Seguimos pues defendiendo nuestro derecho, amparado por la Constitución, de recuperar nuestras raíces y nuestros signos de identidad históricos porque creemos, con John Kenneth Galbraith, profesor de Harvard y prestigioso economista, que "la historia es, a veces, más importante que la economía misma"; porque estamos convencidos de que solamente un proyecto común e ilusionante hará despertar a este pueblo de la modorra, la abulia y el conformismo en el que le han sumido algunos "profesionales de la política", y determinados inventores o "utilizadores" de las grandes palabras, especialmente cuando las mismas son manoseadas en provecho propio.
No echemos toda la culpa, sin embargo, a otros; sería lo más sencillo. "Cazurros" y encerrados o ensimismados en nosotros mismos, no hemos sabido conservar ni defender lo que nos pertenece o nos ha pertenecido, y continuamos impasibles ante el triste espectáculo de nuestro propio expolio en todos los órdenes que no hace sino aumentar cada día.
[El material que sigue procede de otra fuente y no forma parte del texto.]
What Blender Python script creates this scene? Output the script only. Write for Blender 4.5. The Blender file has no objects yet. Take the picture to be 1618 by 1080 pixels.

Reivindicar como Juan Pedro Aparicio "la condición leonesa de León" sigue siendo la única y verdadera batalla que puede sacarnos de este extraño complejo de inferioridad en el que los leoneses hemos caído. A partir de ahí, "sin complejos ni falsos pudores" (que decía el entonces Presidente de la Excma. Diputación Provincial, Sr. Cabezas, aunque en otros desgraciados contextos) podremos y debemos comenzar a reivindicar también "solidaridad" para con esta tierra (palabra que ha sido utilizada tantas veces como arma arrojadiza contra intereses leoneses), y con ella esa "deuda histórica" que otras regiones invocan, quizá con menos derecho, y que se traduce, en el momento actual, en inversiones multimillonarias y en expectativas de verdadero progreso (eso, y no otra cosa, se debe entender por el tan aireado "progresismo"). Solamente así las, antaño, "razones de Estado" se convertirán en un verdadero "Estado de la razón".